Bus Interfaces

In both circuit board and chip level design, moving data from one part of the design to another is a major consideration. The traditional way to move information between devices or between elements of a single device is with some form of wire. For the wire traces on a PCB board, a group of traces or signals associated with the same data transmission is called a bus.

Buses generally fit into one of two categories: Parallel buses reserve a separate wire for each bit of a transmitted byte. Serial buses send the bits of a byte on the same wire, sequentially in time. There are cases of buses that blend these categories, but most bus protocols fall into one or the other. Serial buses are much slower but save a proportionally large amount of space.

Buses can also be categorized as synchronous or asynchronous. Synchronous buses send an additional clock signal to keep the communicating parties in sync with each other. This makes the communications protocols easier to implement in hardware. The chip controlling the clock signal determines the baud rate of the bus. The baud rate of a bus is the number of bits per second that can be transmitted on the bus including overhead. Asynchronous buses do not have a clock signal going between communicating parties so the baud rate is generally agreed to in advance and the correct phase is “inferred” from the transmission. Asynchronous buses save board space, but often have more communications overhead.

Other attributes of buses include what kind of parity, if any, it uses. Parity is the inclusion of an additional bit or bits with a byte to ensure correct transmission. Byte length, stop and start conventions, polarity, and bus voltage are all variable.

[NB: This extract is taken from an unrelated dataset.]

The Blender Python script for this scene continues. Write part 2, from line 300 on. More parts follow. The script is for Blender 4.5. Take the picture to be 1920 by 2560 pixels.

Below are described some examples of bus interfaces. There are many more. For complete descriptions of a bus interface, its best to read the data sheet for the parts that are going to use the bus because sometimes there are irregularities in the design that will deviate from the “standard” configuration. Timing diagrams, drawings, and charts are usually provided.

SPI Bus

SPI stands for serial port interface, and it is a four wire serial synchronous interface for communication between chips. The SPI protocol is also hierarchical, so one chip on the bus is the “master” who governs the clock and transmission schedule. The other three wires on the SPI are “master output slave input” (MOSI), “master input slave output” (MISO), and “chip select” (CS or STE). Data from the master to the slave is sent over the MOSI line. Data from the slave to the master is sent over the MISO line. The STE line is used to wake the slave device, and this line must always be enabled during communication.

I2C

I2C stands for inter-integrated circuit control, and it is a two wire serial synchronous interface for communications between a master and many slaves. I2C is more strictly hierarchical than SPI because there are no chip select wires to resolve conflicts. The master generally controls the clock wire of I2C, and the data wire is used by whichever party is transmitting. Because there can be many slaves on the bus, the first byte a master transmits in an I2C packet tells the slaves which one of them is the designated recipient of the message.